Vehicle Liability

The Risk Management Fund’s coverage includes liability arising out of the use of state-owned, state-rented or state-leased vehicles, but only to the extent that the use is within the scope of the employee’s employment. Private use of any of these vehicles is not covered by the Risk Management Fund and will be the employee’s personal responsibility.

State Fleet Vehicles: As of July 1, 1997, vehicles titled to the ND Department of Transportation will be covered by the Risk Management Fund, pursuant to the provisions of the Tort Claims Act.

Rental Vehicles: Liability and comprehensive and collision coverage for vehicles rented short-term when traveling on official state business.

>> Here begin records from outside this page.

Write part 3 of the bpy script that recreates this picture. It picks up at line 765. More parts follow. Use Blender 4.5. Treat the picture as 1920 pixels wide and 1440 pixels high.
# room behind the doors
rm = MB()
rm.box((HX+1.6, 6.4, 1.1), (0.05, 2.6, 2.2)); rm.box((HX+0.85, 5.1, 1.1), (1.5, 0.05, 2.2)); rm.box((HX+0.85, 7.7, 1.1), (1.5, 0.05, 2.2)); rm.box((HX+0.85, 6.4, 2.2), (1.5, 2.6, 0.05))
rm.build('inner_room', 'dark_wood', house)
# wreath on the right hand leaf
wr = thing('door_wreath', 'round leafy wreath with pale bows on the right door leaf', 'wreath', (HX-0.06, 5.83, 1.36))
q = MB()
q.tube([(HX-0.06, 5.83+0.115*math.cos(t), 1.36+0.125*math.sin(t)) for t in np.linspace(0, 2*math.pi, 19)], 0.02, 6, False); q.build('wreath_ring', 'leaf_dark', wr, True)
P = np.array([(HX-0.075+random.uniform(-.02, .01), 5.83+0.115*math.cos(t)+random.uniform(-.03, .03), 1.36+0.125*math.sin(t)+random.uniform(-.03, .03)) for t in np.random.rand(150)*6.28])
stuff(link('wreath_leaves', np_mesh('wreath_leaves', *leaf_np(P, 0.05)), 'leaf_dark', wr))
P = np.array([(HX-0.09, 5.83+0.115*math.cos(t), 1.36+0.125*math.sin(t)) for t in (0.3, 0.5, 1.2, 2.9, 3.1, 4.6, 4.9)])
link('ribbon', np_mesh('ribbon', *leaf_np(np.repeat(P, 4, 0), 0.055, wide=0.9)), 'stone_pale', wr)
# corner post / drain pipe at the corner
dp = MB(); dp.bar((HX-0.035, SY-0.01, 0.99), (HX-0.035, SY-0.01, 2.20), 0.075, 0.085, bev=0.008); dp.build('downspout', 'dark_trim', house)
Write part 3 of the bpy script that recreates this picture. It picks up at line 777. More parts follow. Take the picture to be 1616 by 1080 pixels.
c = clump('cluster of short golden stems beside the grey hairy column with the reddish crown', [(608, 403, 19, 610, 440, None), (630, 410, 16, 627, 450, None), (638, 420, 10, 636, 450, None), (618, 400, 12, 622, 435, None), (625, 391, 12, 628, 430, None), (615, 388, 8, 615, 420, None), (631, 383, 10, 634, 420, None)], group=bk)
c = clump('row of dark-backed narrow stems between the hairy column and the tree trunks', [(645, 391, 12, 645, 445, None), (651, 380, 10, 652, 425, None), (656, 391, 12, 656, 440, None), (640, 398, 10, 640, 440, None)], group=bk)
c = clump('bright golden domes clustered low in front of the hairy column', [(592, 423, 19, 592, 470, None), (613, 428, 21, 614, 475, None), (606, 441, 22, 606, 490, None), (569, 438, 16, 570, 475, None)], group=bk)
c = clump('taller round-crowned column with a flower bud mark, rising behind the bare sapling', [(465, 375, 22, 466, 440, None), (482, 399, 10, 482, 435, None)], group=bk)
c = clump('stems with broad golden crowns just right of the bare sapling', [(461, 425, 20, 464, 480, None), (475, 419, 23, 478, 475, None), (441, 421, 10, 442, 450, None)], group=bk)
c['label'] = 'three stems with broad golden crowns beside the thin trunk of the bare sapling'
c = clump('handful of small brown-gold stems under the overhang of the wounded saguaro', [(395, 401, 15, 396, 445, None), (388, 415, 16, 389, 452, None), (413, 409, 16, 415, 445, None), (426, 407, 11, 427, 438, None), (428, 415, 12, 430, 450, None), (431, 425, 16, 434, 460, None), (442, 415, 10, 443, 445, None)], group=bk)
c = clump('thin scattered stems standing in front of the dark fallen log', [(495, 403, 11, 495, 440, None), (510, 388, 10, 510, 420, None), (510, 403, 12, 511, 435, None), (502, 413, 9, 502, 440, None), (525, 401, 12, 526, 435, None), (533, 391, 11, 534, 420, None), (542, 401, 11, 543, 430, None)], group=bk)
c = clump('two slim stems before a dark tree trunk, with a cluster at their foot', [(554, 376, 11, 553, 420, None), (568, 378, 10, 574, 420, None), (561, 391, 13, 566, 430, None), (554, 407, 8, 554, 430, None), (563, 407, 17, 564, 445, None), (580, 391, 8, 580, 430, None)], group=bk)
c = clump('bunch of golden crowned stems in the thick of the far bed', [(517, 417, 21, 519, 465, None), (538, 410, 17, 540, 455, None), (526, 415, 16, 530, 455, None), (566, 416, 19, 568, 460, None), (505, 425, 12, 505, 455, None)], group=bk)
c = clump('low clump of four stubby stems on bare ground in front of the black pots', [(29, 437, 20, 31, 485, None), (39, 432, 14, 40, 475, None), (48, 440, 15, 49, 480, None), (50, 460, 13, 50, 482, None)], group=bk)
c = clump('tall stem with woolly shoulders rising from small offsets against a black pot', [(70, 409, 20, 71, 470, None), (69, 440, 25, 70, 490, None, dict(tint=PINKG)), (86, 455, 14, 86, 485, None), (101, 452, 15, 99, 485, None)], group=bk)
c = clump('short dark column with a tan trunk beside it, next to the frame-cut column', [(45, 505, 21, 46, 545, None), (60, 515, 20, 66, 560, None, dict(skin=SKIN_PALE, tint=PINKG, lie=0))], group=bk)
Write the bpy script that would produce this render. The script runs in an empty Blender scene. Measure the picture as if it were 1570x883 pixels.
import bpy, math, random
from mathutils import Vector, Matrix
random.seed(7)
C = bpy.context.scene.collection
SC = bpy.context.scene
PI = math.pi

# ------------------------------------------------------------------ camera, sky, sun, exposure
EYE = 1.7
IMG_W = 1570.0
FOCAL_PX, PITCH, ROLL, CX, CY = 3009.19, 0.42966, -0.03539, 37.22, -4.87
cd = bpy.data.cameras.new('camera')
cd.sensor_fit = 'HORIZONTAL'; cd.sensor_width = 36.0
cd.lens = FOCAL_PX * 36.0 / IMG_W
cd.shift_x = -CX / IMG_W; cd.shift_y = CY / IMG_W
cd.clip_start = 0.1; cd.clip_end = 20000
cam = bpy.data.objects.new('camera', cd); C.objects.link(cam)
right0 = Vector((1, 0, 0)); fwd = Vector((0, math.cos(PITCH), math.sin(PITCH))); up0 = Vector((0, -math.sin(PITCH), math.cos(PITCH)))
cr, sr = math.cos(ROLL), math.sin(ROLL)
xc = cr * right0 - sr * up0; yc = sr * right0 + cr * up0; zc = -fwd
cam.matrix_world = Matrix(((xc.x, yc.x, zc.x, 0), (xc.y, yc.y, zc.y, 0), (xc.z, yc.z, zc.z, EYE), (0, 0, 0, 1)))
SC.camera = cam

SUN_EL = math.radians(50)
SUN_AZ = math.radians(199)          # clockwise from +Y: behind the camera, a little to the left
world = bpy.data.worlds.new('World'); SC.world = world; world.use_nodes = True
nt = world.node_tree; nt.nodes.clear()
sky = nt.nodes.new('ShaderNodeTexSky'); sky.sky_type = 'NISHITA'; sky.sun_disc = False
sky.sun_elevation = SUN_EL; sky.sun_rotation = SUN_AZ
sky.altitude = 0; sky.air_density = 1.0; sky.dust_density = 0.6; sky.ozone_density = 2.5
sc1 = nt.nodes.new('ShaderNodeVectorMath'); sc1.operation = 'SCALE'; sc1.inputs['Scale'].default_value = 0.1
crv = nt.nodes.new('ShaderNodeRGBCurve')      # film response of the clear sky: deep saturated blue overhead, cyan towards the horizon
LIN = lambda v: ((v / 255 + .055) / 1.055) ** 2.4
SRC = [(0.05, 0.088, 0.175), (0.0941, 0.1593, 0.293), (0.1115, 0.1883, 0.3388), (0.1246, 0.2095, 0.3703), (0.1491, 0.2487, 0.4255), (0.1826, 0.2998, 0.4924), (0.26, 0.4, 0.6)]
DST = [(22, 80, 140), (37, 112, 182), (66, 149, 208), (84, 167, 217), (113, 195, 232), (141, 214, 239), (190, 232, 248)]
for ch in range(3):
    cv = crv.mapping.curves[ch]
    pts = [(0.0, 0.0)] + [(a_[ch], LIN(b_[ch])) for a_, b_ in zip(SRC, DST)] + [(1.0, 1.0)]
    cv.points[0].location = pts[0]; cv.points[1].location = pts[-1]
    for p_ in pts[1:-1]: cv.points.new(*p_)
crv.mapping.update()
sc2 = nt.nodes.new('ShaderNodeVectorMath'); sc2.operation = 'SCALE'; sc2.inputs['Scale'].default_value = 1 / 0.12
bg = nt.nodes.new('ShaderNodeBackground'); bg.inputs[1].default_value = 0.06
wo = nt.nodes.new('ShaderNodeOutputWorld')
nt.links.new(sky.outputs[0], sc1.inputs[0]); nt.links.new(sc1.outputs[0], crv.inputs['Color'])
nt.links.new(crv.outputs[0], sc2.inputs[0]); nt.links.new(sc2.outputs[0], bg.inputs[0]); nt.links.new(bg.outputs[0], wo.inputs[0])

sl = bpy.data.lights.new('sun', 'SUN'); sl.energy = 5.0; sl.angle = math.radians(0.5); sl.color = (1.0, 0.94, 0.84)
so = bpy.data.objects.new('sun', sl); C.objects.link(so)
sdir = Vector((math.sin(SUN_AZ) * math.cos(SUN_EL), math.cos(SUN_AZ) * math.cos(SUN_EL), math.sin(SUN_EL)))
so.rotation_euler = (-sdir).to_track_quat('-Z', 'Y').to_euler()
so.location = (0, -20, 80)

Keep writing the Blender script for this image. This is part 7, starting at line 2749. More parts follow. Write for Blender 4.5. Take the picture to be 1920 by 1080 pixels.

Courtesy/Leased Vehicles: Liability and comprehensive and collision coverage for courtesy/leased vehicles when traveling on official state business.

NDUS Guide to Authorized Use of State Fleet Vehicles

Cards - Printable:

Distracted Driving Awareness

Based upon AAA Foundation for Traffic Safety’s (AAA) research, approximately 87% of drivers engage in unsafe driving behavior, which shows that “[t]here is a culture of indifference for far too many drivers when it comes to road safety.” Further, AAA’s preliminary estimates for 2015 projected a 9% increase in deaths related to automobile accidents. See article and 2015 Traffic Safety Culture Index.

Distracted Driving is any activity that could divert a person's attention away from the primary task of driving. All distractions endanger driver, passenger, and bystander safety. These types of distractions include: texting; using a cell phone or smartphone; eating and drinking; talking to passengers; grooming; reading, including maps; using a navigation system; watching a video; adjusting a radio, cd player, mp3 player, and car dashboards/infotainment systems.

In-car dashboard technologies are continuing to increase. Unfortunately with hands-free and voice control features, most people are unaware of the distractions and still believe that hands-free devices/voice control features are safer than handheld. However, AAA’s research has found that these dashboard features actually increase driver distraction by leaving the driver in a state of cognitive distraction for as long as 27 seconds. Other findings are highlighted in Avoid the Dash to the Dashboard Infographic. AAA has conducted various comprehensive studies on mental distractions, including comparisons of in-vehicle information systems and smartphones.

Consistent with the efforts of numerous government and safety organizations, Risk Management encourages state agencies to voluntarily adopt and implement distracted driving policies that restrict the use of handheld and hands-free devices while driving on state business, except as strictly necessary to fulfill approved and designated critical agency functions or in life and safety emergency situations. Such policies must require more than is already prohibited by law in NDCC 39-08-23. Agencies that choose to adopt distracted driving policies that restrict the use of handheld cell phones consistent with that agency’s operations and critical business needs will be eligible to receive a discount on its Risk Management Fund contribution. Contact Risk Management at 701.328.7584 for a sample policy statement.

Agencies can access free materials from the National Safety Council. Additional Distracted Driving Resources have been compiled to assist agencies with training and implementation of distracted driving policies and practices.